27 August 2023

Dar Slimane Marrakech مراكش : Tableaux November to January 2022 - 23


In the later stages of the residency, Dar Slimane project director Aziz Nahas indicated a site for the required artwork. I had seemed to pass by the electric station for the water system irrigation and amazingly not registered it as a site for potential, however it was a perfect location, widely visible and close to the residential areas. It would be a good place for a mural ('tableaux', as Adil, art residency co-ordinator first described it) being in the shade for most of the day (primarily north facing). Priming the wall white, I began work exactly at the same time the irrigation system was being installed and seedlings being planted, so working directly alongside the garden workers throughout each day of making.




There was a degree of urgency as the timeline for the tableaux was inside the last three weeks of the residency, plus my final tour to Essaouira had already been scheduled allowing only days to plan, prepare, paint and varnish.

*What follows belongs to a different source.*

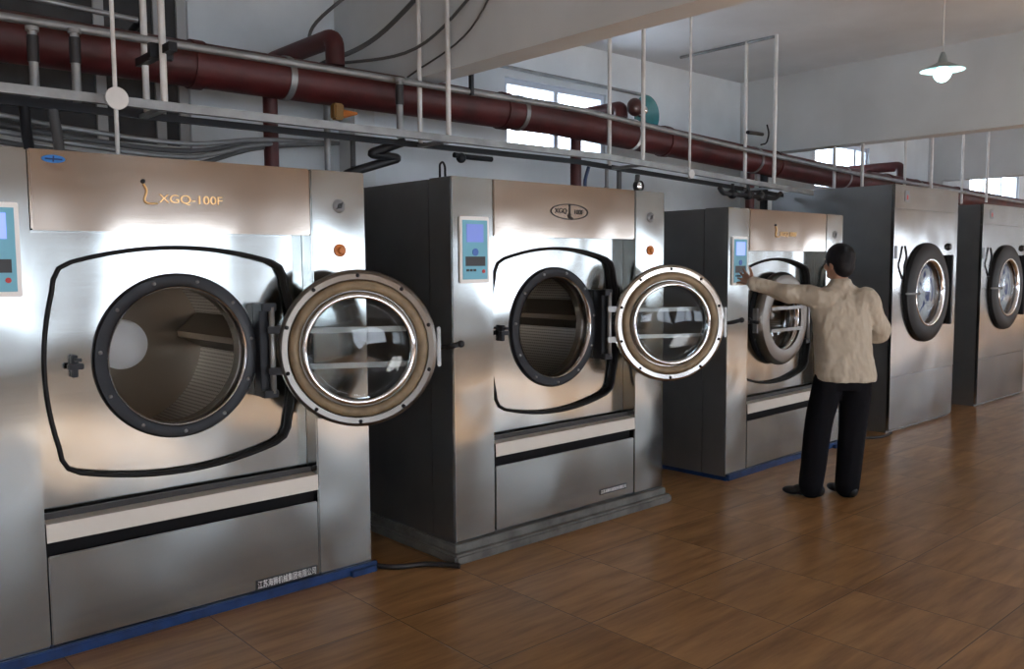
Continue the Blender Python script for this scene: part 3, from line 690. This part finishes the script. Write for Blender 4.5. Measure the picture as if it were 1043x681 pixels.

Of course, weather conditions are consistent and very helpful with strong light and dry conditions. Two coats of the various acrylics were applied, beginning with an orange line to act as a drawing line for the colour areas, applied around a pencil scale up of the design. 


Permaculture irrigation installation alongside: sound of water ..





The design was remarkably quick to make and I think on reflection that all the preceding work made at the residency and the tours were a kind of grand assimilation for this final act. It arrived straight away without deliberation or development. I had seen a corbal fragment in the Musee de l'Histoire et des Civilisations at Rabat two weeks before on which the design had a distinctive and stylish interlocking linear design. I liked it instantly and registered its form. Significant in context, as the fragment was from the Koutoubia Tower at Marrakech, the 70m 12th century large scale minaret that overlooks Djemaa el-Fna and western side of the Medina, so in a way in making this tableaux, bought the design back to (near) home. 



Various architectural features were included here, ornamental designs and arches to hold onto the main design element. The work is flat, geometric and linear, to enable an area of saturated colour to be delimited against another so creating maximum interaction and therefore dynamic. I recollected Matisse and Tanger, the Hotel de Ville and figurative elements that permeate his work made from the windows of the hotel. Above all features of the buildings of Morocco permeated alongside the Koutoubia fragment. Colour, of course drives the work and these recognisable forms melt under the design function of saturated colour interaction. 




The eight star Hatim architectural feature is typical and wide spread in Moroccan architecture both in stone and tile work. It is one of the keystone design elements of Zellige decorative design generally being highly adaptable and extendable into further more intricate configurations, particularly in ceramic wall tiles as architectural component. The archetypal design is always a repeat pattern, instantly recognisable; as an Islamic design element Zellige combines unified order with an infinite, all embracing philosophical and cosmological character. 








The tableaux as complete looked very good and well received by the team and family at Dar Slimane. Vibrant colour, discrete yet powerful in amongst the hive of activity in the construction of the water irrigation system for the permaculture growing system, the garden greenery, land and location generally. From distance it stands jewel like and bright. I like the size of the wall that the tableaux is on with its solid concrete construction of an almost block like form situated in the garden, right close to the reed pond. As with all exterior made work, it is impossible to view separate from the surroundings and this tableaux was made, and remains as, a site specific artwork.